Her family objected to her career as a model, and when she was first photographed at the age of thirteen by Diane Arbus, her father vowed he would sue if the pictures were published.[1]
Cecil Beaton also photographed Tree's elfin face, one that made "The Tree" a match for "The Twig" in the 1960s. By the time Diana Vreeland sent her to Richard Avedon, she was seventeen and her father had relented. David Bailey described Penelope as 'an Egyptian Jimminy Cricket". In 1967, she moved into Bailey's flat in London's Primose Hill neighbourhood. It became a hang-out for spaced-out hippies during the "Swinging Sixties" who, Bailey recalled, would be "smoking joints I had paid for and calling me a capitalist pig!" In another famous quote, John Lennon, asked to encapsulate Tree in three words, called her, "Hot, Hot, Hot, Smart, Smart, Smart!" She has been extensively compared to 'The Beetles' for inspiring the swinging 60's movement and for galvanizing a generation of young American females.

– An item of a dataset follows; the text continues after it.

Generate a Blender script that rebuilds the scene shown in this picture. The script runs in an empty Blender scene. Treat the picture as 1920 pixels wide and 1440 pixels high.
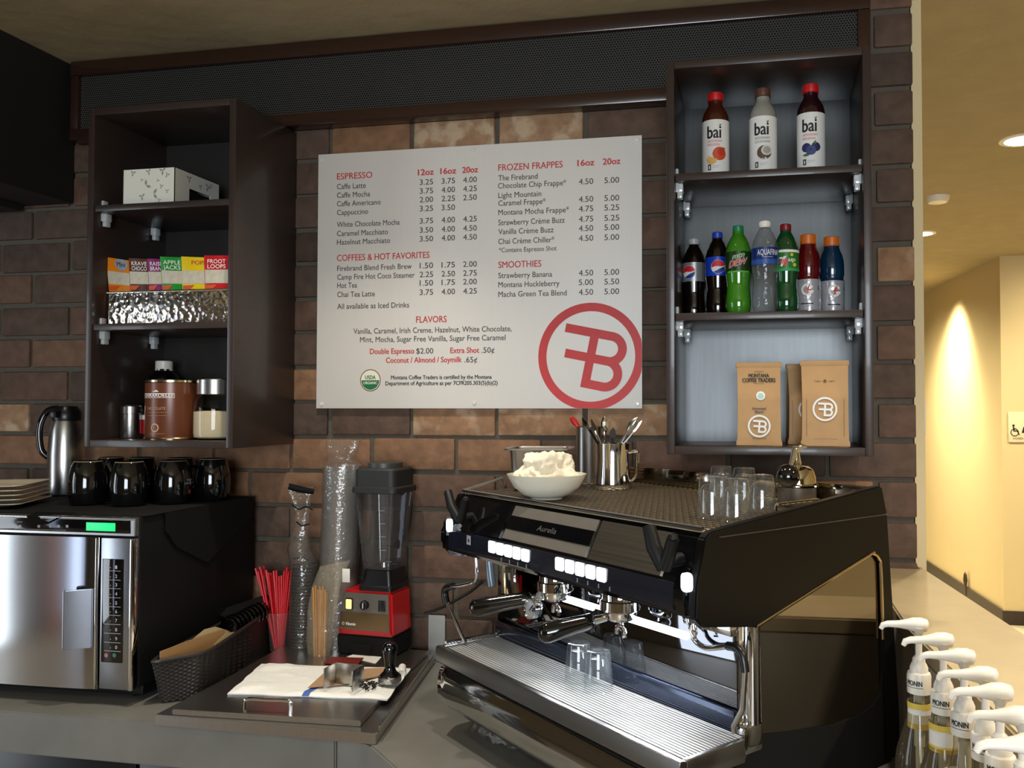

In 1974, Bailey and Tree split up and she moved to Sydney, Australia, to remove herself from the focus of the fashion photographer's camera. She appeared in the British comedy film The Rutles in 1978.[2] She is the half-sister of US author Frances FitzGerald and the niece of former Massachusetts governor Endicott Peabody.
A long time resident of Australia, she has been married twice, once to the South African rock musician Ricky Fataar (who was a member of The Rutles. She has two children, Michael, who rejected a modeling contract in 2006; and Paloma Fataar (a graduate of Bard College and a student of Tibetan Buddhism and music).